The day after a birthday is never good. 32, incidently. I didn’t mind 30 or 31. This one just feels different; as there is a checklist as to what I should have achieved by this point. If my life was to be measured by the Disney Scale of loveliness (and general bollywood standards of doing what you are supposed in relation to cultural normals and behaviours), I am failing on not having two kids and a significant other. So trying not be to be a grumpy sour puss old woman today, and reflecting-on balance-on what I have done so far.

It snowed this morning. I actually leapt out of bed having been informed of that fact by my sister, and pulled back the curtains. I swore. The plan was to sink the last of spuds and some experimental onion sets. This did not bode well, there had been little time for the allotment to dry out this week. Given how it is the middle of April, I should know better than to discount April Showers.

Thankfully, the snow subsided. There had been big fluffy flakes of snow falling onto the garden like feathers. Somewhat unexpected, though friends in the northern climbs had already been bracing for impact. Plus I had some how avoided watching the weather.

This meant that normal service could be resumed. Having filled raised beds earlier this week,  the final lot of potatoes could be sunk. The last remaining bag was of Pink Fir Apple. These have already been split with Mum, who has sunk some in the open ground of her newly acquired half plot. I guess we can do something of an experiment. We can observe the possible differences in raised beds and open ground. Whilst her plot has rather friable soil, mine is heavy, sticky clay. For this reason, I have learned to not plant my potatoes in open ground.

You can see the youtube version here.

The other thing to do was to sink onions. I haven’t done this for a long time, as I don’t tend to garner much success with the sets. I have previously sown sets in autumn and in spring, with the resultant crop being quite small. There was definite poor results with red onions, so I have always been a bit wary. However, as Mum was intent on sowing onions and asked for me to find some; I don’t mind another go.

You can see the youtube version here.

As for 32. I don’t really want to dwell on it; but it will take time to let go. The bullish amongst us will naturally just shrug their shoulders and say that it is just a number. That is true, the next one is 33 and doesn’t-at this stage-look or feel scary.  I think I looked at it yesterday morning as being half way to my pension (it’s not worth a lot, unfortunately). Then again, that age changes with the frequency of an elected government.

I could, sit here and tot up a list of done, outstanding yet to do, and might possibly like to do. I would be there a long time, I am likely to depress myself and get angry about it. The outstanding yet to do section is the sort of  column dictated by the old school Bollywood aunties and the edict would be:: ahem:: get married, have babies, do the Disney Princess thing. In part, I am exaggerating, in part, it really is  ‘what is wrong with you,(there must be something wrong with you at this point) you should be doing X, Y and Zed, you’re not getting any younger’… see, it’s infuriating, but stupidly true. (I’d quite like to walk 100m of the great wall of China, and see the vatican, but you know…)

Anyway, the spuds are planted.
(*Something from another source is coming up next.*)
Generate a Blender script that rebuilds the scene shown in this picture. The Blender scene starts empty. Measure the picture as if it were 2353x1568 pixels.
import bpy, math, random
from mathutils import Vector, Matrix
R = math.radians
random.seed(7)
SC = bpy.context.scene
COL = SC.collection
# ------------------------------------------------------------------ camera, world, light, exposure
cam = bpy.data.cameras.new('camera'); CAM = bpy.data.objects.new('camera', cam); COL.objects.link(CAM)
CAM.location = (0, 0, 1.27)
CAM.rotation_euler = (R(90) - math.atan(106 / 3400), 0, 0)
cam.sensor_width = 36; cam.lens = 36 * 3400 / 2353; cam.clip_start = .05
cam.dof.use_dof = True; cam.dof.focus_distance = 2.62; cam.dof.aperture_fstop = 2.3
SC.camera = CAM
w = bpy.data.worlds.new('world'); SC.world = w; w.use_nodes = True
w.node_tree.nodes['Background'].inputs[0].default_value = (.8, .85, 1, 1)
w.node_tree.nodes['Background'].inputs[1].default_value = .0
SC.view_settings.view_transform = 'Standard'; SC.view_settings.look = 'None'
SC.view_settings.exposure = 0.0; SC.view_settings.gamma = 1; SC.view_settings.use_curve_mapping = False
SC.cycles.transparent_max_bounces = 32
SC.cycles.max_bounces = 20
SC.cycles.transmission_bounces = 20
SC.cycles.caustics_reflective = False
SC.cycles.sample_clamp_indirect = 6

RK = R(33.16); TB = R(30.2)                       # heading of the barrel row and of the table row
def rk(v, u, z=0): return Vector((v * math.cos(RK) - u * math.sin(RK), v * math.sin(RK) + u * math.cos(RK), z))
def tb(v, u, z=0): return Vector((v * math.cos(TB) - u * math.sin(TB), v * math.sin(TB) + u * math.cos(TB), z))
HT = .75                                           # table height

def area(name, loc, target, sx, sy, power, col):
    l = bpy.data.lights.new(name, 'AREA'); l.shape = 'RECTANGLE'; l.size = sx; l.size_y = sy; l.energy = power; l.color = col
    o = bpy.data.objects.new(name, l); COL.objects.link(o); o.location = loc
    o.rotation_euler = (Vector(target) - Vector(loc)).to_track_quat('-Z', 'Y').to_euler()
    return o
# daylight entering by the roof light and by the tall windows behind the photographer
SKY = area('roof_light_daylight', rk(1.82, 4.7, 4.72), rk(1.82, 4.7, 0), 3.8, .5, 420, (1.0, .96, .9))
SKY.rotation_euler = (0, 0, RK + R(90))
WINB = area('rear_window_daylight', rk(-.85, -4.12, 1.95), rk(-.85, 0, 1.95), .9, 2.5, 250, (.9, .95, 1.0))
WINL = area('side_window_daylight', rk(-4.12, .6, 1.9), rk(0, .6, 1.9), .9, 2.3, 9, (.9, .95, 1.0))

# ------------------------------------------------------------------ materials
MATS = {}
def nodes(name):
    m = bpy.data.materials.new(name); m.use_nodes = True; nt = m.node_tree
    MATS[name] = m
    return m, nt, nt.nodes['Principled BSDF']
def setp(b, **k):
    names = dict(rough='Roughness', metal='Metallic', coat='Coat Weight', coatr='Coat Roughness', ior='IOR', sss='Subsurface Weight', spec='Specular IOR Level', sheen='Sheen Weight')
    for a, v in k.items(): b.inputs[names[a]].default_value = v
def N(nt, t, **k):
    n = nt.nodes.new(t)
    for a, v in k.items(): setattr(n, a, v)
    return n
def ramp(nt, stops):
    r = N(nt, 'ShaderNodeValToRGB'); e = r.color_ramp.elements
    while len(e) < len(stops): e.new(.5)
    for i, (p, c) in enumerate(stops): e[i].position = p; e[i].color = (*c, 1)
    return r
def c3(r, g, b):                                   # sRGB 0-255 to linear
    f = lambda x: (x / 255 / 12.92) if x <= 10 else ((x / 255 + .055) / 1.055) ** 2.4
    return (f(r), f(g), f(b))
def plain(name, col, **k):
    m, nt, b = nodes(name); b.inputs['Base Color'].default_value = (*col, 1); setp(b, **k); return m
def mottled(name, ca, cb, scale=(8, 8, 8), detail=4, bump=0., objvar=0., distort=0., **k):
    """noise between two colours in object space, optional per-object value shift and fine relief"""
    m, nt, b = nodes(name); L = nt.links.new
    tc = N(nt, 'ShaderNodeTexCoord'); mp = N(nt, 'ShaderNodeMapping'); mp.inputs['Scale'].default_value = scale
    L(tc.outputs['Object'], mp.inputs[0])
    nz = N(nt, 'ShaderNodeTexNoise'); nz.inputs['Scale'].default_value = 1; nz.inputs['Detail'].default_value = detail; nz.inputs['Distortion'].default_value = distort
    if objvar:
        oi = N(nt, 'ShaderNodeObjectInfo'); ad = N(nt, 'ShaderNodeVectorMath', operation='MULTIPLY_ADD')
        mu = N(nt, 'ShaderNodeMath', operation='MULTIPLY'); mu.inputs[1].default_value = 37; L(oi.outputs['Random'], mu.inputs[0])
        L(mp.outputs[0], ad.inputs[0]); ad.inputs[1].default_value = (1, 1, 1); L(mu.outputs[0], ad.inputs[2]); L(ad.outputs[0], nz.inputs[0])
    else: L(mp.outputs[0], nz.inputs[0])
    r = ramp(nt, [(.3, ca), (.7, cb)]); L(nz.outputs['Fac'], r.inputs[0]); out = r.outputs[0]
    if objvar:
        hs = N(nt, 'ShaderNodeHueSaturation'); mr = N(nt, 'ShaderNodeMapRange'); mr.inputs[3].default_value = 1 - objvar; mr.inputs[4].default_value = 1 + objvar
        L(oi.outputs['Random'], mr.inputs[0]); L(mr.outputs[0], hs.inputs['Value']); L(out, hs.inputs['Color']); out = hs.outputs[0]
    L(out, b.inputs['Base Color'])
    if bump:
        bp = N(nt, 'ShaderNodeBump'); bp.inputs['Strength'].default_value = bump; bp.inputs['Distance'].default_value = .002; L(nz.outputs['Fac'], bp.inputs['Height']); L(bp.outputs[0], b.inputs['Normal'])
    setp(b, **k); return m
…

There are squashes to be sown.

We’ll get there.

 

 

Fresh dirt under the nails

To misquote Maroon5, that was what happened today.

Half of the plot has raised beds. It is far too low to use otherwise with frequent flooding that means very deep puddles. Raised  beds have worked very successfully over the last few years. However, their levels do tend to decrease over time. Each year, I collect leaves for leaf mold and then any organic material I put into the beds. Some of the beds have some of this and just needed topping off. Others were rather weary. So today, there was something of a mission.

You can see the youtube version here.

Thankfully, today was actually a dry and sunny day. I was able to lug around the compost bags during the course of the day; I had parental support getting them to the plot. I know ache a little having done so, but all being well today will be worth it. I aim to sink the rest of the seed potatoes in some of the beds. Further to this, I might root around in the seedbox and see if there is anything that can be broadcast sown into the beds. Might even make another attempt at sowing onion sets.